## Input data:
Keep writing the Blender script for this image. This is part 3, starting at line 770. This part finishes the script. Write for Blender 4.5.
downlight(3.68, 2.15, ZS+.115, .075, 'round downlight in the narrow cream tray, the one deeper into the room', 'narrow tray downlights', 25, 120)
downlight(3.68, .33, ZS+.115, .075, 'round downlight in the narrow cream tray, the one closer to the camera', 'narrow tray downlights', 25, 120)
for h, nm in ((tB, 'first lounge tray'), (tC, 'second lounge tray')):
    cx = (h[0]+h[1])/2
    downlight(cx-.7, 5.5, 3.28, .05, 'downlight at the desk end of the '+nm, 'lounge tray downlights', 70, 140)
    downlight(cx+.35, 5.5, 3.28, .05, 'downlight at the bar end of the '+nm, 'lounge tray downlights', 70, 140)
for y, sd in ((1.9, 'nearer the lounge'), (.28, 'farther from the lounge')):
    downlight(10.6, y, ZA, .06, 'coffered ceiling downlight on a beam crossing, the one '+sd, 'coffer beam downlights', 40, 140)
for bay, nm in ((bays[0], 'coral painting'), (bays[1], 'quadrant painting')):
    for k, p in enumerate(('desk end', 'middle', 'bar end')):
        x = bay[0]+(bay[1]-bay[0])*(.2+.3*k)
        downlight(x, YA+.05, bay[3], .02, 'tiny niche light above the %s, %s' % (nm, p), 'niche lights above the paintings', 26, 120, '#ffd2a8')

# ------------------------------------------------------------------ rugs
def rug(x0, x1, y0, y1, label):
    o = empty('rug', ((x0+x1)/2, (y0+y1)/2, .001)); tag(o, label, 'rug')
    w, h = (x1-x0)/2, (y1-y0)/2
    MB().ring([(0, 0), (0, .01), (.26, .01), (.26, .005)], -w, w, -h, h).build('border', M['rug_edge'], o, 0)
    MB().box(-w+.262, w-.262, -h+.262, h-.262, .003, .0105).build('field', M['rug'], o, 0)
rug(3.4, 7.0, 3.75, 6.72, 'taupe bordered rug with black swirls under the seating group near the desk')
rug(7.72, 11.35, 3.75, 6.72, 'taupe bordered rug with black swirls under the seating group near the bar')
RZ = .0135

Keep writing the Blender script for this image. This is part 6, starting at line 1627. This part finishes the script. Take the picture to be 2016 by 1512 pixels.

## Exercise goal:
Can you write out the lines above, from the first one through the one containing "downlight(x, YA+.05, bay[3], .02, 'tiny", exactly as they appear and nothing more?

## Reply:
Keep writing the Blender script for this image. This is part 3, starting at line 770. This part finishes the script. Write for Blender 4.5.
downlight(3.68, 2.15, ZS+.115, .075, 'round downlight in the narrow cream tray, the one deeper into the room', 'narrow tray downlights', 25, 120)
downlight(3.68, .33, ZS+.115, .075, 'round downlight in the narrow cream tray, the one closer to the camera', 'narrow tray downlights', 25, 120)
for h, nm in ((tB, 'first lounge tray'), (tC, 'second lounge tray')):
    cx = (h[0]+h[1])/2
    downlight(cx-.7, 5.5, 3.28, .05, 'downlight at the desk end of the '+nm, 'lounge tray downlights', 70, 140)
    downlight(cx+.35, 5.5, 3.28, .05, 'downlight at the bar end of the '+nm, 'lounge tray downlights', 70, 140)
for y, sd in ((1.9, 'nearer the lounge'), (.28, 'farther from the lounge')):
    downlight(10.6, y, ZA, .06, 'coffered ceiling downlight on a beam crossing, the one '+sd, 'coffer beam downlights', 40, 140)
for bay, nm in ((bays[0], 'coral painting'), (bays[1], 'quadrant painting')):
    for k, p in enumerate(('desk end', 'middle', 'bar end')):
        x = bay[0]+(bay[1]-bay[0])*(.2+.3*k)
        downlight(x, YA+.05, bay[3], .02, 'tiny niche light above the %s, %s' % (nm, p), 'niche lights above the paintings', 26, 120, '#ffd2a8')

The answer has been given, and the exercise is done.